Ringraziando per la significativa donazione ricevuta dalla Polizia di Stato, il Vescovo di Città di Castello, Mons. Luciano Paolucci Bedini, ha ricordato che “nella liturgia cristiana il linguaggio dell’olio esprime l’unzione dello Spirito Santo che risana, conforta, consacra e permea di doni e di carismi tutto il corpo della Chiesa”. Si è poi augurato che tutti i credenti, in collaborazione con le Istituzioni civili e militari, cooperino fattivamente per risanare la società dalle profonde ferite inferte dall’azione delle organizzazioni malavitose e per educare le giovani generazioni al rispetto del bene comune e alla legalità.

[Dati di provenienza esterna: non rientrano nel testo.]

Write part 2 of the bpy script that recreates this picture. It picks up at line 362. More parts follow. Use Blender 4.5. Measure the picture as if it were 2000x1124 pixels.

“È un’iniziativa molto bella – ha sottolineato Monsignor Sorrentino, Vescovo di Assisi – che ci permette di coltivare la speranza e diffondere una cultura della legalità e della giustizia che è patrimonio di tutti. Anche la Chiesa deve dare testimonianza ed essere in prima linea nel frenare e contrastare fenomeni mafiosi”.
Per Mons. Renato Boccardo, Arcivescovo di Spoleto-Norcia “fin dai tempi antichi l’olio è segno di consolazione e fecondità. Considero particolarmente significativo che quest’anno la materia abituale per gli Olii santi, frutto degli ulivi della nostra bella terra umbra, venga arricchita dall’olio proveniente da un luogo di tragedia trasformato in terra buona e produttiva.
Ne colgo il significato profondo: anche dalle zone più buie dell’umanità, che raccolgono e
testimoniano tante ferite e custodiscono tante cicatrici alle quali ci accostiamo con delicatezza e rispetto, l’ultima parola non è mai di morte ma è affidata ad un messaggio di vita”.